While less than 14.2 percent of men are divorced at 65 or older, some 17.9 percent of men are divorced at this age. Women and men younger than 34 were less likely to be married in 2021 and beyond compared to ten years ago; significantly more women in this group, 32.3 percent, were found to be married compared with 25.4 percent of men. The analysis noted that this imbalance continues until 45 to 54, when marriage rates are higher for men at 65.3 percent, overtaking 62.9 percent for women.

The data shows that between 2011 and 2021, the never-married population among men increased across all age groups. In 2011, the never-married category among men aged 20 to 34 was 67 percent, but by 2021, that number increased to 72 percent for men. Among women in this age group, the never-married population increased from 57 percent to 63 percent. A 2020 report from the National Center for Health Statistics shows marriage rates reached their lowest point in more than 100 years because of changing norms and economic insecurity.
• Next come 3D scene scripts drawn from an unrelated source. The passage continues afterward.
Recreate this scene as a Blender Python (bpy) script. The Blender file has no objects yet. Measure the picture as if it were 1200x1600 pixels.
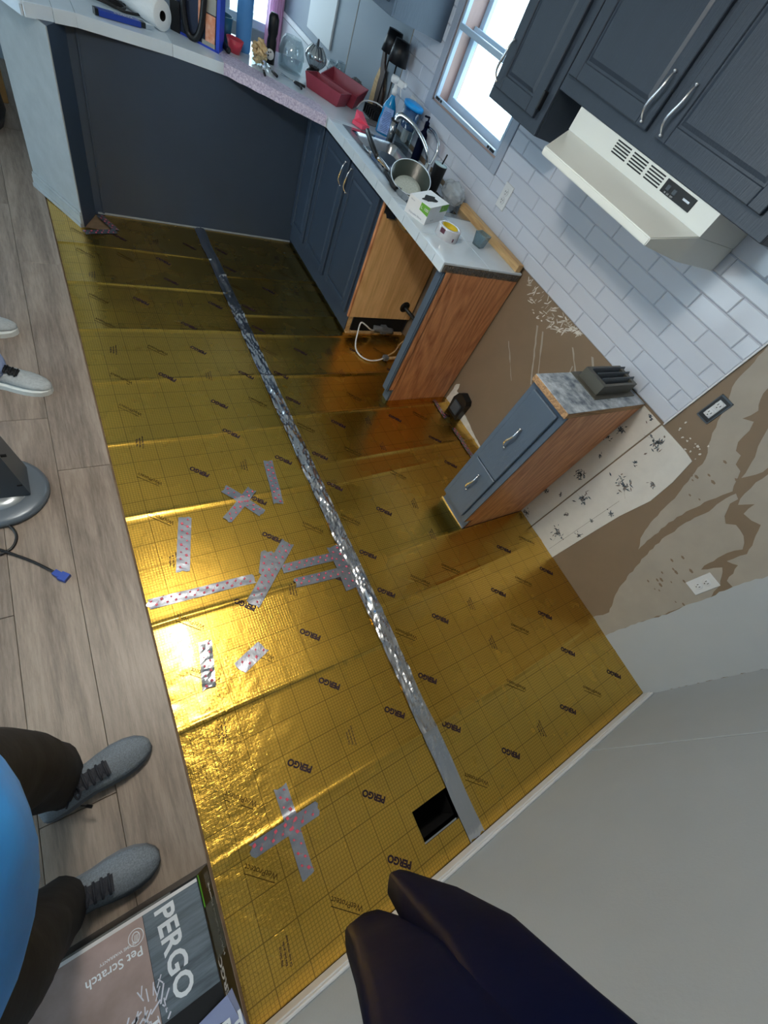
import bpy, bmesh, math, random
from mathutils import Vector, Matrix, noise as mnoise
random.seed(7)
S = bpy.context.scene
C = S.collection
PI = math.pi

# ------------------------------------------------------------------ camera, world, light, exposure
cam_d = bpy.data.cameras.new('camera'); cam = bpy.data.objects.new('camera', cam_d); C.objects.link(cam)
cam_d.sensor_fit = 'HORIZONTAL'; cam_d.sensor_width = 36.0
cam_d.lens = 36.0 * 643.29 / 1200.0; cam_d.clip_start = 0.02
CAM_ROWS = ((0.82665945, 0.20232687, -0.52506952), (-0.43213672, 0.82592184, -0.36209249), (0.36040534, 0.52622900, 0.77018896))
cam.matrix_world = Matrix([list(CAM_ROWS[0]) + [0.0], list(CAM_ROWS[1]) + [0.0], list(CAM_ROWS[2]) + [1.70], [0, 0, 0, 1]])
S.camera = cam
S.view_settings.view_transform = 'Standard'; S.view_settings.look = 'None'
S.view_settings.gamma = 1.0; S.view_settings.use_curve_mapping = False
S.view_settings.exposure = 0.5
S.cycles.use_denoising = True
S.cycles.max_bounces = 8; S.cycles.sample_clamp_indirect = 6.0

def lin(c):
    return tuple(((v / 255.0) / 12.92 if v / 255.0 <= 0.04045 else ((v / 255.0 + 0.055) / 1.055) ** 2.4) for v in c)

W = bpy.data.worlds.new('sky'); S.world = W; W.use_nodes = True
bg = W.node_tree.nodes['Background']; bg.inputs[0].default_value = (0.70, 0.87, 1.0, 1); bg.inputs[1].default_value = 4.6

def portal(loc, rot, sx, sy):
    l = bpy.data.lights.new('window_portal', 'AREA'); l.shape = 'RECTANGLE'; l.size = sx; l.size_y = sy
    o = bpy.data.objects.new('window_portal', l); C.objects.link(o); o.location = loc; o.rotation_euler = rot
    l.cycles.is_portal = True
portal((2.40, 2.53, 1.63), (0, PI / 2, 0), 0.95, 0.8)
portal((1.63, 5.62, 1.35), (-PI / 2, 0, 0), 0.85, 1.35)
portal((-1.8, 5.62, 1.55), (-PI / 2, 0, 0), 1.6, 1.1)  # portal for the unseen added window
portal((-3.75, 1.9, 1.15), (0, -PI / 2, 0), 2.1, 2.6)

# ------------------------------------------------------------------ helpers
def thing(name, label, cat, loc=(0, 0, 0), rotz=0.0, group=None):
    o = bpy.data.objects.new(name, None); C.objects.link(o); o.empty_display_size = 0.05
    o.location = loc; o.rotation_euler = (0, 0, rotz); o['label'] = label; o['category'] = cat
    if group: o['group'] = group
    return o

def struct(name):
    o = bpy.data.objects.new(name, None); C.objects.link(o); o['kind'] = 'structure'; return o

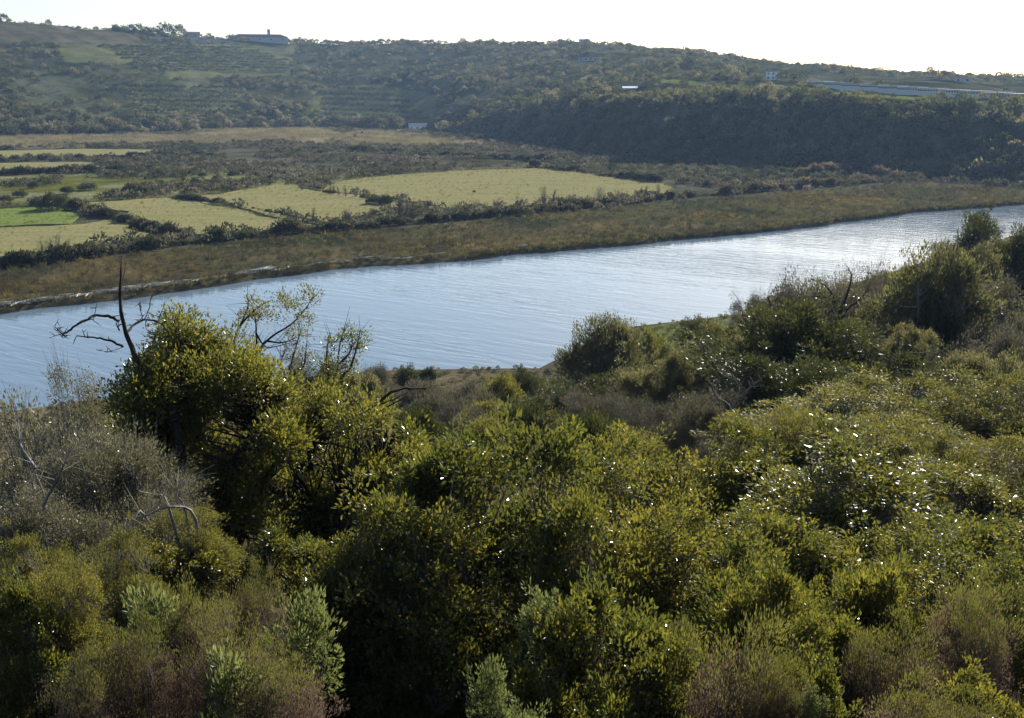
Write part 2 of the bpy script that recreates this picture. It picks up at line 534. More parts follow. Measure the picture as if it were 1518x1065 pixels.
def water_mat():
    m, nt, out = new_mat('river_water')
    geo = N(nt, 'ShaderNodeNewGeometry')
    turn = N(nt, 'ShaderNodeMapping'); turn.inputs['Rotation'].default_value = (0, 0, math.radians(33))
    nt.links.new(geo.outputs['Position'], turn.inputs[0])
    mp = N(nt, 'ShaderNodeMapping'); mp.inputs['Scale'].default_value = (.22, 1.1, 1)
    nt.links.new(turn.outputs[0], mp.inputs[0])
    n1 = N(nt, 'ShaderNodeTexNoise'); n1.inputs['Scale'].default_value = .55; n1.inputs['Detail'].default_value = 4; n1.inputs['Distortion'].default_value = .6
    nt.links.new(mp.outputs[0], n1.inputs[0])
    n2 = N(nt, 'ShaderNodeTexNoise'); n2.inputs['Scale'].default_value = 2.6; n2.inputs['Detail'].default_value = 3
    nt.links.new(mp.outputs[0], n2.inputs[0])
    n3 = N(nt, 'ShaderNodeTexNoise'); n3.inputs['Scale'].default_value = .035; n3.inputs['Detail'].default_value = 3
    nt.links.new(mp.outputs[0], n3.inputs[0])
    ad = N(nt, 'ShaderNodeMath', operation='MULTIPLY_ADD'); ad.inputs[1].default_value = .16
    nt.links.new(n2.outputs[0], ad.inputs[0]); nt.links.new(n1.outputs[0], ad.inputs[2])
    gust = N(nt, 'ShaderNodeMapRange'); gust.inputs[1].default_value = .35; gust.inputs[2].default_value = .65; gust.inputs[3].default_value = .3; gust.inputs[4].default_value = 1.0
    nt.links.new(n3.outputs[0], gust.inputs[0])
    bu = N(nt, 'ShaderNodeBump'); bu.inputs['Distance'].default_value = .14
    nt.links.new(gust.outputs[0], bu.inputs['Strength'])
    nt.links.new(ad.outputs[0], bu.inputs['Height'])
    p = N(nt, 'ShaderNodeBsdfPrincipled')
    p.inputs['Base Color'].default_value = (.12, .17, .22, 1)
    p.inputs['Roughness'].default_value = .04
    p.inputs['IOR'].default_value = 1.333
    nt.links.new(bu.outputs[0], p.inputs['Normal'])
    nt.links.new(p.outputs[0], out.inputs[0])
    return m
M['water'] = water_mat()

# ------------------------------------------------------------------ zones of the land, outlined once
FIELDS = [
    ('hay', [(505, 268), (600, 259), (690, 252), (790, 249), (870, 258), (985, 272), (1003, 286), (885, 296), (760, 306), (640, 309), (585, 292), (470, 283)]),
    ('hay', [(262, 291), (330, 287), (420, 271), (470, 284), (582, 293), (598, 308), (480, 334), (428, 322), (335, 304), (275, 297)]),
    ('hay', [(110, 301), (255, 292), (330, 306), (425, 324), (470, 336), (265, 350), (205, 322)]),
    ('green', [(-60, 315), (60, 306), (105, 318), (112, 332), (-60, 336)]),
    ('hay', [(-80, 339), (105, 335), (165, 325), (225, 350), (100, 372), (-80, 385)]),
    ('hay', [(-60, 225), (120, 221), (232, 222), (215, 231), (-60, 236)]),
    ('hay', [(-60, 243), (130, 240), (152, 247), (60, 256), (-60, 260)]),
    ('green', [(510, 186), (545, 179), (605, 181), (655, 178), (648, 190), (600, 196), (530, 193)]),
]
MARSH = [(-200, 405), (200, 376), (420, 350), (600, 338), (800, 318), (1000, 300), (1200, 284), (1365, 271), (1560, 285), (1700, 290), (1518, 304), (1000, 360), (560, 398), (0, 470), (-200, 490)]
MEADOW = [(-60, 262), (300, 250), (420, 250), (560, 250), (560, 268), (420, 275), (250, 292), (100, 300), (-60, 310)]
REEDS = [[(300, 186), (480, 192), (500, 204), (495, 213), (300, 212)], [(510, 203), (560, 196), (700, 214), (690, 222), (520, 216)], [(-60, 203), (200, 201), (310, 205), (300, 214), (-60, 222)]]
VINES = [(85, 66), (440, 66), (428, 112), (250, 118), (240, 95), (95, 92)]
ORCH1 = [(185, 128), (360, 130), (345, 172), (210, 170)]
ORCH2 = [(465, 130), (560, 125), (650, 142), (640, 182), (490, 180), (460, 165)]
BARE = [(-200, 20), (60, 28), (200, 52), (215, 66), (95, 66), (-200, 64)]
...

The report by statisticians Paul D. Sutton and Sally Curtin noted that while adults have been increasingly putting off marriage, a record number of young adults and youth are projected to go without marriage altogether. The federal government has been collecting marriage data since 1867, but the report focused on the marriage rate per 1,000 people from 1900 through 2018. From 2017 to 2018, the rate decreased by six percent from 6.9 per 1,000 population to 6.5, which is the lowest marriage rate on record for the period studied.

Curtin, who is the lead author of the report, told The Wall Street Journal in 2020 that although millennials are in peak marriage years in their 20s and 30s, the marriage rate is still dropping, which is historic. Recent research emphasized how various economic factors have resulted in marriage increasingly becoming a status symbol of wealth. Many successful women were also being forced to choose to remain unmarried or settle for men who earn less than $53,00 and lack a college degree, according to researchers in Mismatchers in the Marriage Market.

Philip Cohen, author of The Coming Divorce Decline and University of Maryland sociology professor, noted in an earlier report that today, marriage is becoming more of a status achievement for those who choose it, adding that the United States is moving toward a system where marriage is rarer and more stable than it was in the past.